All week, speculation swirled that Miles would leave LSU and return to Michigan, where he played and coached. The Wolverines' job became vacant when Lloyd Carr announced his retirement.

Miles was questioned about Michigan during his news conference Friday at the Georgia Dome. He had said he planned to talk to Wolverines officials after the SEC title game.

After the victory, Miles said he never spoke to Michigan and didn't plan to.

"I will always root for the next head coach there," Miles said. "I will wear those colors when it comes down to the Ohio-Michigan game. I'm going to root and pull for the Blue, and they will eventually win that game."

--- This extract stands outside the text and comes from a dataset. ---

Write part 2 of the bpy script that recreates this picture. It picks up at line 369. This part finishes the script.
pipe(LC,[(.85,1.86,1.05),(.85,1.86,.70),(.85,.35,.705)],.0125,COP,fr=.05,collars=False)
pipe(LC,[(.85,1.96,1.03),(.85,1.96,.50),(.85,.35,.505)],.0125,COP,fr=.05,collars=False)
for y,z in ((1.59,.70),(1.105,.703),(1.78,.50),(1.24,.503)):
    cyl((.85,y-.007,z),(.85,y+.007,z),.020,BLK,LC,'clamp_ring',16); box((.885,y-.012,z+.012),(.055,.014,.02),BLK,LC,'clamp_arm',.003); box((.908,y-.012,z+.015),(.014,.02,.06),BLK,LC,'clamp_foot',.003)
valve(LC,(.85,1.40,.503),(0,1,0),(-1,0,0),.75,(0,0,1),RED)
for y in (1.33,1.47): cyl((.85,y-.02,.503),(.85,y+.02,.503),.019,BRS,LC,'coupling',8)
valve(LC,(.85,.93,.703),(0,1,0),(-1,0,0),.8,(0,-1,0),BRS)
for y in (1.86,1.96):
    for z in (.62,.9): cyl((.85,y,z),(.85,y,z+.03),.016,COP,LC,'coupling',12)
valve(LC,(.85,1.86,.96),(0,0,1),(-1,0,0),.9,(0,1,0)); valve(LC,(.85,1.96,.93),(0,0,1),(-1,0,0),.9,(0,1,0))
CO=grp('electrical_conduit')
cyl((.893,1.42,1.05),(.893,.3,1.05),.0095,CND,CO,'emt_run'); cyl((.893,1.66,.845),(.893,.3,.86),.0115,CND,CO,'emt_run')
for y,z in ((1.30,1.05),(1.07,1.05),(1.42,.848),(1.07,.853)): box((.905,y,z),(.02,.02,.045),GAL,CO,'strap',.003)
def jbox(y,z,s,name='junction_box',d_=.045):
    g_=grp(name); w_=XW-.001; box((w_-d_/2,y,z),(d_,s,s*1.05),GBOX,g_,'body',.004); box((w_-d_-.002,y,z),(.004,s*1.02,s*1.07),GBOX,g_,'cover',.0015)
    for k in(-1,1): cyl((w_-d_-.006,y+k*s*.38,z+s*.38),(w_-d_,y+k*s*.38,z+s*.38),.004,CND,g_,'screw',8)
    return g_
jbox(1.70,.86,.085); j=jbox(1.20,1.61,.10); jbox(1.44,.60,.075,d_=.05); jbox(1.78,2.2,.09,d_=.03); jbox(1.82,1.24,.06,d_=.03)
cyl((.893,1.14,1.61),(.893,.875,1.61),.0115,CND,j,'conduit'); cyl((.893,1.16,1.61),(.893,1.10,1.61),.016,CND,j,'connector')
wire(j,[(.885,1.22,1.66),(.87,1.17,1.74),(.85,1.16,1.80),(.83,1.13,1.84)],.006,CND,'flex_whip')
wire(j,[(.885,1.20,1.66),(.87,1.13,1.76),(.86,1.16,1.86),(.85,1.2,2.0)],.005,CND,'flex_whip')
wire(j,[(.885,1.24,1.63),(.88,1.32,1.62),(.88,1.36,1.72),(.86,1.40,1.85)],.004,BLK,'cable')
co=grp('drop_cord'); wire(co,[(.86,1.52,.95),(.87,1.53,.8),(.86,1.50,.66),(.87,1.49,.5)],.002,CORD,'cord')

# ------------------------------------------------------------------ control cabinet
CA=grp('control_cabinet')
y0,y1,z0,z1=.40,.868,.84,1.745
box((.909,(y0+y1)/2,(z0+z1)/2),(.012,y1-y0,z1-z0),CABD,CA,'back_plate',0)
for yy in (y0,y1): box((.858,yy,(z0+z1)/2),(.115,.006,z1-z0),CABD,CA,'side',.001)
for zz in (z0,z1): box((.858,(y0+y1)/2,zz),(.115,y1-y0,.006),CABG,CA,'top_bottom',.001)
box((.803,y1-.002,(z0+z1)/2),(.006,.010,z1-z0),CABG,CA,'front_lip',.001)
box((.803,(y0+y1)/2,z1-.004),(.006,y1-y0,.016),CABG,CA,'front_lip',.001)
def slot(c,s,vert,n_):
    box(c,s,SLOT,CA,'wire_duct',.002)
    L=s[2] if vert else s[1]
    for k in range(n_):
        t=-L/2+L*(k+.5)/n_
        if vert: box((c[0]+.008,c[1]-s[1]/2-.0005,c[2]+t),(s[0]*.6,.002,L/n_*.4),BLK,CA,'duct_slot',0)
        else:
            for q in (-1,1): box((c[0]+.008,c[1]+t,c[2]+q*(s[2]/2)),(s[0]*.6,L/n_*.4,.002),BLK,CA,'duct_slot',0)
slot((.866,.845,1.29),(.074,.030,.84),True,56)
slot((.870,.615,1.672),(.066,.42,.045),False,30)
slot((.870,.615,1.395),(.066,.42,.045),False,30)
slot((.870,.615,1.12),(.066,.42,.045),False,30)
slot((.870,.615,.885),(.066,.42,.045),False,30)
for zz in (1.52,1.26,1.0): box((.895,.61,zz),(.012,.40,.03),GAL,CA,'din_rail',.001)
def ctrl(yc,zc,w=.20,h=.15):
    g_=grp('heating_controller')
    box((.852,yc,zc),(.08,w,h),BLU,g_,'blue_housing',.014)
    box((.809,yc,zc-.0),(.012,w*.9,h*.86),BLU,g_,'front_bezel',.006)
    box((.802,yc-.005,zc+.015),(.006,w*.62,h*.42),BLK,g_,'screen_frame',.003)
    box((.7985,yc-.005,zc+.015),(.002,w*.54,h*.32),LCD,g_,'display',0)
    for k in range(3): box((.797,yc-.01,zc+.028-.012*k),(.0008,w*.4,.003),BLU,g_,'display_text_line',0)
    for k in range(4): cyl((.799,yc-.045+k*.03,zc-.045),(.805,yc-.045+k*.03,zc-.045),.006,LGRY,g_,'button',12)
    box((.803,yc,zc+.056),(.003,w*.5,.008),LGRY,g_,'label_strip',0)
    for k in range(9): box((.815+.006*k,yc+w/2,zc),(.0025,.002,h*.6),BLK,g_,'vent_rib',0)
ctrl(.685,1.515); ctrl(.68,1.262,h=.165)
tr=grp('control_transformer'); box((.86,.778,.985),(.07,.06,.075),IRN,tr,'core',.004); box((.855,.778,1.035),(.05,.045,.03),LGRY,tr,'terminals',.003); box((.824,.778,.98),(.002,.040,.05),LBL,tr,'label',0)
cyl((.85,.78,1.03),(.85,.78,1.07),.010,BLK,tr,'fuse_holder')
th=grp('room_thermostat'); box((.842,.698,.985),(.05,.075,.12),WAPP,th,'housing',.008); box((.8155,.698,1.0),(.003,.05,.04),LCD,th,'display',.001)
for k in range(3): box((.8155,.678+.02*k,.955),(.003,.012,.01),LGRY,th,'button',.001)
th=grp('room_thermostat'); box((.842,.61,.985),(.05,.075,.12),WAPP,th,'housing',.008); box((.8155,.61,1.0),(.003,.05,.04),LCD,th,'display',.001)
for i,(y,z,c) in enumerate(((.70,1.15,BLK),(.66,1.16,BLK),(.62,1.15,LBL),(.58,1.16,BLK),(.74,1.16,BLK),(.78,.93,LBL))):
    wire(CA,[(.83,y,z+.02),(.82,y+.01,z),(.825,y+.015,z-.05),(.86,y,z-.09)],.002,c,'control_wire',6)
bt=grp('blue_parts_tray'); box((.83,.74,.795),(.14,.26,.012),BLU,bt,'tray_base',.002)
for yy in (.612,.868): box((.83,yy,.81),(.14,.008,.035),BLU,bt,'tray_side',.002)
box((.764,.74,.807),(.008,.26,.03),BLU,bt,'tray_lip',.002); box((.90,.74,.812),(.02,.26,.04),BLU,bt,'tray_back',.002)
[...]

"There's a proud tradition, and they have to do the things they have to do. I'm for them, and if there's any way I can help them, I'd love to help them. But I'm not going there. It saddens me at times. I can't be at two places. I've got a great place. I'm home."

Many expected Miles to return to Michigan, where he played and coached for the late Bo Schembechler and met his wife, long before Carr announced this year's bowl game would end his 13-year career as head coach.

LSU saw the possibility coming, too.

The school put a specific clause in his contract on July 1, 2006, that made it expensive for Miles to go back to Ann Arbor.

In the "termination by coach" section of his deal, Michigan is the only school mentioned. It stated that Miles will not seek or accept employment as Michigan's coach and that he would pay LSU $1.25 million if he left to lead the Wolverines.

On Saturday morning, ESPN reported that, barring unforeseen circumstances, Miles would be named Michigan coach next week and that Georgia Tech defensive coordinator/interim head coach Jon Tenuta would go with him.

Vincent said Saturday morning the report that Miles had accepted the Michigan job was "inaccurate."

Tenuta told the Atlanta Journal-Constitution after Saturday's practice that he was surprised to hear his name associated with other schools.

Tenuta said, "I can't help what's been reported. I'm caught flat-footed, myself. I'm sitting here, my mind's racing going, 'Whatever.'"

Tenuta, with no job security during the coach search, said he has to remain open to opportunities.

Tenuta said, "Obviously in the situation I'm in right now, and you've got a lot of friends in coaching, you know, you talk to a lot of guys, you've got to listen to a lot of things."

LSU hired Miles away from Oklahoma State after Nick Saban departed in 2005 to coach the Miami Dolphins.

Miles was in a position to land the coveted job after turning around Oklahoma State's program, earning three straight bowl bids after the school went 12 years without a postseason appearance. He was 28-21 in four years with the Cowboys and was the Big 12 Coach of the Year in 2002. He also coached the tight ends for the Dallas Cowboys between 1998 and 2000.

Saban set a new standard for the Tigers when he led them to a national championship, putting Miles under instant pressure to win big.

Fortunately for Miles, Saban also left behind a roster loaded with talent, including four players that were taken in the first round of the 2007 NFL draft.

Miles went 11-2 during each of his first two seasons, finishing his first campaign with a lopsided Peach Bowl victory over Miami and his second with a blowout against Notre Dame in the Sugar Bowl.

LSU is 11-2 this season after winning the SEC championship game.

Miles has been head coach at LSU since 2005. LSU is 33-6 with Miles at the helm, including 22 wins in his first 26 games as coach, and won 11 games in 2005 and 2006. The Tigers' two losses this season both came in triple overtime.

Information from The Associated Press was used in this report.